The Power of Acceptance

In the Gospel of Luke we find two very different responses to a woman in need (see Luke 7:36-50).  We are told that the woman had a bad reputation in the local town.  This probably meant that she was a prostitute.  It is obvious from the gospel story that the woman is hurting inside, unhappy with her lifestyle, longing for love and forgiveness.

The Pharisees who prided themselves in observing the Law and in being faithful to religious practice saw this woman as a public sinner.  For them she was a source of contamination and defilement, someone to avoid and keep at a distance. In the eyes of the Pharisees this woman was an outcast, unforgivable and unredeemable.

In contrast, Jesus had a very different attitude to the woman.  He did not see her as an evil person.  For Jesus she was a child of God, a person who had sought love in the wrong places, who longed for forgiveness and an opportunity to make a fresh start.   Jesus felt the pain in the woman’s heart.   He allowed her to touch him.  He accepted her expressions of tenderness.  He forgave her.

The Pharisees rejected the woman; Jesus accepted her.  The Pharisees condemned the woman; Jesus showed her compassion.  It is obvious which response made the difference.  Through her encounter with Jesus the woman got her heart back and her life too.  She found peace and she found hope.
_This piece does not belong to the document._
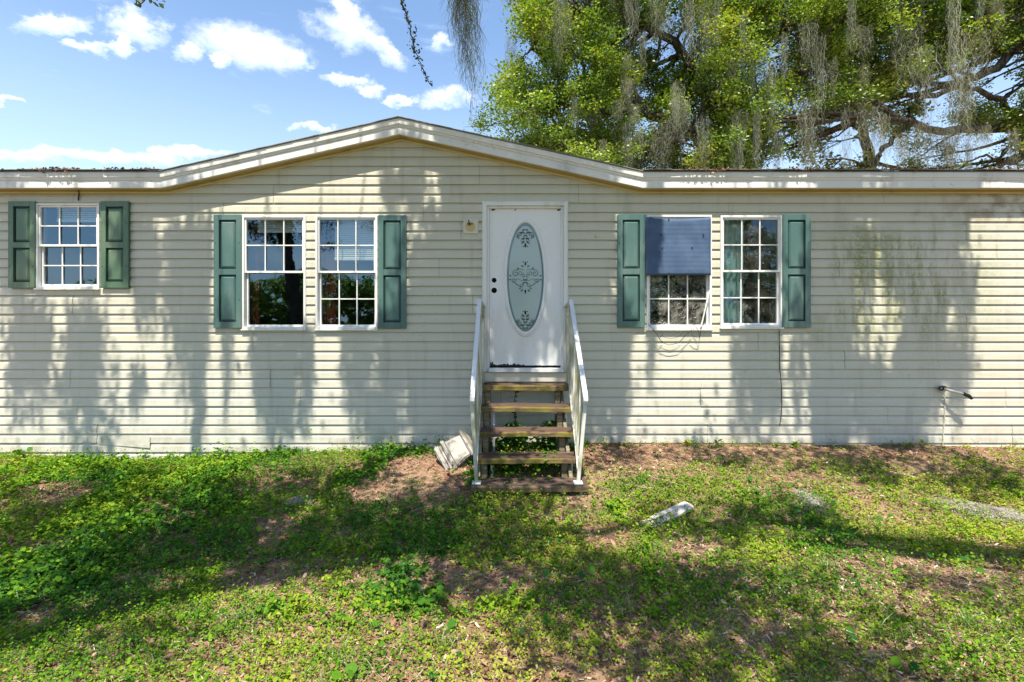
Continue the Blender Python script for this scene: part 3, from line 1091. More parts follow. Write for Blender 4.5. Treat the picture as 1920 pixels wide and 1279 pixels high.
# ---- small house fittings
fx = hroot('light_mount')
hb(MB().box(wx(869), wx(897), YW - .028, YW - .002, wz(439), wz(412)), 'mount_plate', M['beige'], fx, .004)
hb(MB().tube([(wx(882), YW - .034, wz(425.5)), (wx(882), YW - .026, wz(425.5))], .058, 28), 'mount_disc', M['rust_yellow'], fx)
b = MB().tube([(wx(880), YW - .036, wz(424)), (wx(881), YW - .06, wz(422)), (wx(879), YW - .05, wz(414))], .006, 6)
b.box(wx(876.5), wx(887), YW - .0365, YW - .0342, wz(422), wz(420))
hb(b, 'wire_stub', M['dark'], fx)
hb(MB().tube([(wx(1118), YW - .05, wz(443)), (wx(1118), YW - .005, wz(442))], [.014, .020], 10), 'hook_boss', M['beige'])
hk = [(wx(151), YW - .03, wz(358)), (wx(153), YW - .035, wz(362)), (wx(153.4), YW - .035, wz(366)), (wx(151), YW - .03, wz(371)), (wx(151.2), YW - .03, wz(377))]
hb(MB().tube(hk, .008, 7), 'hanging_hook', M['dark'])
sp = hroot('hose_spigot')
a_ = (wx(1769, 5.85), YW - .06, wz(726.5))
hb(MB().tube([(wx(1770), YW, wz(727)), (wx(1769, 5.85), YW - .07, wz(727))], .028, 12), 'flange', M['dark'], sp)
hb(MB().tube([a_, (wx(1808, 5.8), YW - .15, wz(735.5))], .015, 10), 'pipe', M['grey_pipe'], sp)
hb(MB().tube([(wx(1806, 5.8), YW - .15, wz(734.5)), (wx(1816, 5.8), YW - .155, wz(739)), (wx(1821, 5.8), YW - .16, wz(744))], [.02, .022, .016], 10), 'spout', M['dark'], sp)
hb(MB().tube([(wx(1768), YW - .022, wz(738)), (wx(1768.5), YW - .022, wz(770)), (wx(1764.5), YW - .022, wz(836))], .006, 8), 'drop_pipe', M['siding'], sp)
# sagging siding end
V = [(wx(186), YW - .016, wz(832.5)), (wx(284), YW - .03, wz(839)), (wx(284), YW - .022, wz(817)), (wx(186), YW - .010, wz(816))]
o = mobj('siding_panel', V, [(0, 1, 2, 3)], M['siding'])
o.parent = house
o.matrix_parent_inverse = Matrix.Translation((0, -YW, 0))
o['label'] = 'loose siding end sagging at its lower edge'

# ------------------------------------------------------------------ things on and in the windows
def cloth(name, x0, x1, z0, z1, y, amp, n, mat, label, cat):
    V, Fc = [], []
    nx_, nz_ = 40, 10
    for j in range(nz_ + 1):
        for i in range(nx_ + 1):
            u, v = i / nx_, j / nz_
            V.append((x0 + (x1 - x0) * u + .006 * math.sin(v * 5 + u * 9), y + amp * math.sin(u * n * 6.283 + .6 * math.sin(v * 3)), z0 + (z1 - z0) * v))
    for j in range(nz_):
        for i in range(nx_):
            a = j * (nx_ + 1) + i
            Fc.append((a, a + 1, a + nx_ + 2, a + nx_ + 1))
    o = mobj(name, V, Fc, mat, smooth=True)
    return tag(o, label, cat)
cloth('curtain', wx(1352, 6.15), wx(1392, 6.15), wz(612, 6.15), wz(408, 6.15), YW + .16, .018, 4, M['teal'], 'teal curtain hanging at the left side of the rightmost window', 'curtain')
cloth('curtain', wx(459, 6.15), wx(489, 6.15), wz(618, 6.15), wz(404, 6.15), YW + .16, .016, 3, M['red'], 'dark red curtain edge inside the window beside the left green shutter', 'curtain')
cloth('curtain', wx(597, 6.15), wx(632, 6.15), wz(618, 6.15), wz(404, 6.15), YW + .16, .016, 3, M['red'], 'dark red curtain edge inside the window next to the door side shutter', 'curtain')
def blind(x0, x1, z0, z1, label):
    r_ = empty('window_blind', (0, YW + .13, 0))
    tag(r_, label, 'blind')
    n = max(2, int((z1 - z0) / .022))
    me = None
    for i in range(n):
        z = z0 + (z1 - z0) * (i + .5) / n
        if me is None:
            me = MB().box(-.5, .5, -.012, .012, -.0015, .0015).build('slat', M['blind'], r_).data
            o = [c for c in r_.children][0]
        else:
            o = link(bpy.data.objects.new('slat', me), r_)
        o.location = ((x0 + x1) / 2, 0, z)
        o.scale = (x1 - x0, 1, 1)
        o.rotation_euler = (R(62), 0, 0)
    b = MB().box(x0, x1, -.018, .018, z0 - .03, z0 - .002).build('bottom_rail', M['blind'], r_, .003)
    b = MB().box(x0, x1, -.02, .02, z1, z1 + .05).build('head_rail', M['blind'], r_, .003)
blind(wx(108, 6.08), wx(190, 6.08), wz(412, 6.08), wz(392, 6.08), 'white slatted blind drawn up inside the leftmost window')
blind(wx(484, 6.08), wx(578, 6.08), wz(432, 6.08), wz(414, 6.08), 'white slatted blind pulled high in the window with plain lower pane')
blind(wx(628, 6.08), wx(712, 6.08), wz(484, 6.08), wz(414, 6.08), 'white slatted blind half lowered in the window left of the door')

# blue sheet over the broken window
V, Fc = [], []
nx_, nz_ = 24, 18
X0, X1, Z1_, Z0_ = wx(1211, 5.88), wx(1333, 5.88), wz(407, 5.88), wz(516.5, 5.88)
for j in range(nz_ + 1):
    for i in range(nx_ + 1):
        u, v = i / nx_, j / nz_
        sag = -.028 * math.sin(math.pi * u) ** 1.0 * (v ** 6)
        bul = .016 * math.sin(math.pi * u) * (1 - .4 * v) + .012 * math.exp(-((u - .06) / .05) ** 2) - .010 * math.exp(-((u - .14) / .06) ** 2)
        V.append((X0 + (X1 - X0) * u, YW - .062 - bul + .003 * math.sin(9 * v + 4 * u), Z0_ + (Z1_ - Z0_) * v + sag))
for j in range(nz_):
    for i in range(nx_):
        a = j * (nx_ + 1) + i
        Fc.append((a, a + 1, a + nx_ + 2, a + nx_ + 1))
bs = empty('blue_cover_sheet', (0, 0, 0))
tag(bs, 'blue corrugated sheet nailed over the upper half of a broken window', 'sheet')
o = mobj('sheet', V, Fc, M['blue'], bs, smooth=True)
md = o.modifiers.new('thick', 'SOLIDIFY')
md.thickness = .005
md.offset = 1
for px, py in ((1239.5, 440), (1319, 440), (1242, 465), (1298, 464), (1254, 411), (1254, 512)):
    y = YW - .083
    MB().tube([(wx(px, 5.87), y - .004, wz(py, 5.87)), (wx(px, 5.87), y + .02, wz(py, 5.87))], .008, 8).build('nail', M['dark'], bs)
# loose sash strip, wires under the same window
MB().bar((wx(1330, 5.9), YW - .052, wz(545, 5.9)), (wx(1314, 5.9), YW - .055, wz(614, 5.9)), .016, .012, (0, 1, 0)).build('loose_sash_strip', M['white'], None, .002)
tag(bpy.data.objects['loose_sash_strip'], 'thin white sash strip fallen slanting across the speckled window', 'strip')
wr = MB()
def wire(pts, r=.0035):
    wr.tube([(wx(px, 5.86), YW - .07 - q, wz(py, 5.86)) for px, py, q in pts], r, 6)
wire([(1216, 607, 0), (1222, 615, .01), (1231, 625, .015), (1237, 636, .015), (1243, 643, .01)])
wire([(1241, 629, .01), (1247, 633, .01), (1259, 635, .015), (1272, 632, .01), (1280, 626, 0)], .0022)
wire([(1241, 642, 0), (1252, 646.5, .01), (1262, 646, .01), (1273, 643, .01), (1280, 636, .01), (1287, 628, .01), (1299, 618, 0)])
wire([(1301, 608, 0), (1306, 614, .01), (1311, 622, .01), (1312, 634, .01), (1304, 632, .01), (1297, 628, 0)])
wire([(1312, 634, .01), (1314.5, 622, .01), (1316, 612, .0)])
wire([(1237, 635, .01), (1240, 630, .01), (1244, 626, .0)])
o = wr.build('loose_screen_wires', M['dark'], None, smooth=True)
tag(o, 'tangle of bent dark wires hanging under the speckled window', 'wire')
o = MB().tube([(wx(1461, 5.93), YW - .02, wz(618)), (wx(1461.5, 5.93), YW - .022, wz(650)), (wx(1462, 5.93), YW - .02, wz(690)), (wx(1465, 5.93), YW - .022, wz(720)),
               (wx(1466, 5.93), YW - .021, wz(760)), (wx(1464, 5.93), YW - .022, wz(785)), (wx(1461.5, 5.93), YW - .022, wz(797))], .0045, 6).build('black_cable', M['dark'], None, smooth=True)
tag(o, 'thin black cable hanging down the siding below the rightmost window', 'cable')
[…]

So what can we expect from Jesus?  The very same things the woman received.  We too can expect acceptance.  We too can expect mercy and forgiveness.  We too can expect to be treated with tenderness and affection.  The same Jesus who responded to the need of the woman is present in our lives today.  Jesus does not change.  We may change, but he doesn’t.  His love remains strong and constant.

As we journey through life we meet with difficulties and disappointments.  Often we wander off track and fail and fall.  Sometimes we feel that nobody really cares, other times we experience a judgemental attitude similar to that of the Pharisees.  Whatever our experience, it is important to keep coming back to Jesus.  He never gives up on us. He is a friend, faithful to the end.